Last week during an election press conference, NAACP Portland president Sharon Gary-Smith warned that developer incentives to build affordable housing, and the expiration of requirements to maintain affordable housing stock, could further harm Portland’s Black community. 

“We’re talking about speculation and the developers who are able to get at the land that belonged to African Americans in lower Albina, in North and Northeast, and then build affordable housing that has all kinds of tax incentives and abatements, and profit off of this continuing cycle of ‘push out, eliminate, remove, gentrify,’” Gary-Smith said last week. “That vicious cycle is a very large contributor to housing insecurity and vulnerability for African Americans, for poor people, for people of color. When you look at houselessness and homelessness, there’s also the possibility of being vulnerable because your homes bring profit to others outside of the community and families that we have formed.”

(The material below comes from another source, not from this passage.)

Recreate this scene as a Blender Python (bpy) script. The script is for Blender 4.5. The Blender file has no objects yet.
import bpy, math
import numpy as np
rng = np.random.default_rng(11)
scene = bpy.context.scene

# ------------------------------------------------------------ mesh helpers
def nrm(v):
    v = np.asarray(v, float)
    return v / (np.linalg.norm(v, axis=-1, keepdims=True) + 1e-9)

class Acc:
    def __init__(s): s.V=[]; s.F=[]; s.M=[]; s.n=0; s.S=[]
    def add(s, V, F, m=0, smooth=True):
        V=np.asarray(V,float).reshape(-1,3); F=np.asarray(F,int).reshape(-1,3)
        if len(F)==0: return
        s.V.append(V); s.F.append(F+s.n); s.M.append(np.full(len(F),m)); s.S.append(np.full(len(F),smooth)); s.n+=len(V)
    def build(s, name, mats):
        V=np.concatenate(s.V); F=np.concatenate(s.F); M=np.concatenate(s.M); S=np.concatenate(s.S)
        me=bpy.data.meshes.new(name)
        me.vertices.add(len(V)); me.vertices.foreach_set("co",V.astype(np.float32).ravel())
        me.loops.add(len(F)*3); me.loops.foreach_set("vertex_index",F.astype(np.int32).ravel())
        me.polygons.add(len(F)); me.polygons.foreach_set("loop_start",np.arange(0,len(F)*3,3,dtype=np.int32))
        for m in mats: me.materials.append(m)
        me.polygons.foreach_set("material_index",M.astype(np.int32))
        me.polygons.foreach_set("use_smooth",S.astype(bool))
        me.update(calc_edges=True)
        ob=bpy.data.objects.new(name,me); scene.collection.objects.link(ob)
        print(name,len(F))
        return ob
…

Gary-Smith was speaking broadly about election-season promises to expand affordable housing. The SEI project is distinctive for its services geared specifically to BIPOC tenants, and its commitment to affordability, rather than a market-rate/affordable rate hybrid of rental units. 

A Larger Movement

5020 N. Interstate is funded in part by $9.2 million from a Metro housing bond and $14.7 million in Oregon Affordable Housing Tax Credits. It is part of a larger project called “Alberta Alive” which also includes two similar developments that SEI and CDP will collaborate on: 506 NE Alberta and 4957 NE 8th Avenue, which are slated to open in the middle of next year. 

“5020 N. Interstate represents a manifestation of the collective care and commitment to ensuring our community’s basic needs, such as housing, are met,” Bell said. “The pursuit of improving quality of lives through affordable housing requires us to all acknowledge the unjust actions that created some of the very housing issues we face today.”